Akiva Reads

ELADATL: A History of the East Los Angeles Dirigible Air Transport Lines

by Sesshu Foster, Arturo Ernesto Romo

I FINISHED IT. I didn't think that was going to happen but then my puzzle-solving brain kicked in and I couldn't leave it alone.

I am a huge fan of epistolary/documentary stories, stuff where you have to make the connections, etc. The biggest problem here is that this isn't one. It doesn't respect the premise or play fair. The short stories don't actually make sense as documents, mayyyybe the first one at a stretch, but it (like a few other pieces) is a dozen pages of dialogue with no speaker markings and also the voices (of a young female communist learning to pilot and an older male anarchist teaching her) are totally indistinguishable, and also wtf this is not how any human has ever talked to any other human. The repetitive writing style, complete with frequent long poetic lists, are deeply annoying and pad the book out to a length it doesn't need or deserve. The graphics pages (photos, drawings, notes) are pretty but add nothing to the story. The appendixes are more like it! Too bad you're already at the end of the book at that point.

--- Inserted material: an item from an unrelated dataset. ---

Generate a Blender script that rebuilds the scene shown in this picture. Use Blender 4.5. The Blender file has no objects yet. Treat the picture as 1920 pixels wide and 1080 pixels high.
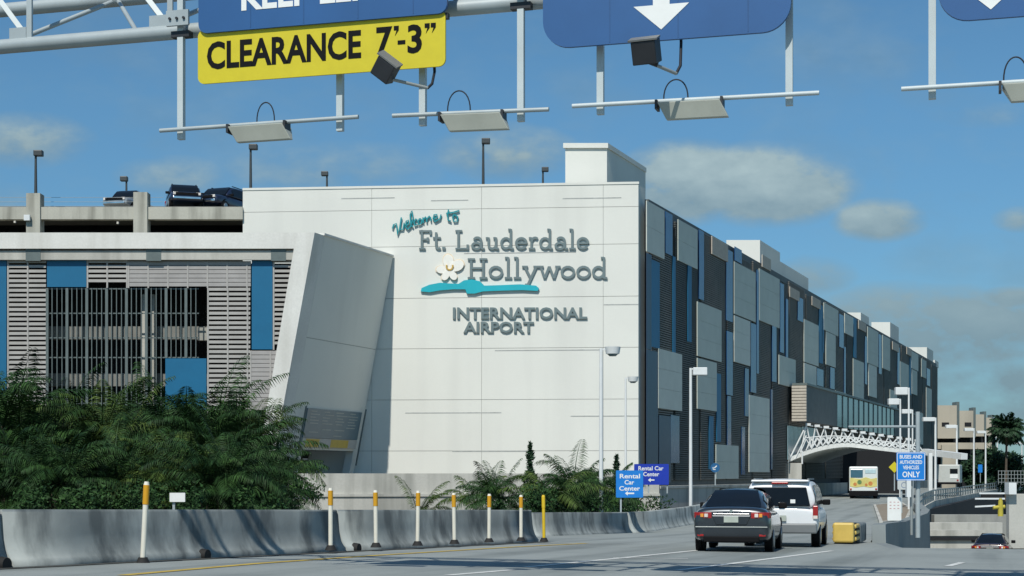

On a political level, the idea that ELADATL is a utopian project in a dystopian post-apocalyptic landscape is badly undercut by the fact that almost everyone associated with ELADATL is depicted as utterly incompetent grandstanders who spend most of their energy on violent infighting. There are maybe two scenes where the government/oppressive powers do anything oppressive. I came around to it a bit eventually, maybe that's meant to be an accurate picture of what it looks like when the government has completely given up and left its people at the mercy of the environment (less active oppression and more absence), and goodness knows that activist groups can be dysfunctional.

The story is 0% interested in science or speculation, so it fails as sci fi or spec fic. The interest seems to be in how one can communicate scientific vibes without any substance, which I guess could be a stab at social criticism?

Biggest complaint, on top of all that: the back copy says it's hilarious. It is not, I cannot remember a single time I cracked a smile. Maybe the fact that one of the main figures is named Swirling Wheelnuts is supposed to make me laugh? IDK, I was too busy trying to figure out if that was an epithet, and then the moment was past.

If you're interested, you will probably get more out of this fantastic essay on the real and fictional Oscar Zeta Acosta that I found while googling character names to see which is a clever reference and which I need to pay attention to: evergreenreview.com/read/the-marginalization-of-oscar-zeta-acosta/

Will consider uploading my index of character names later, in case it helps anyone.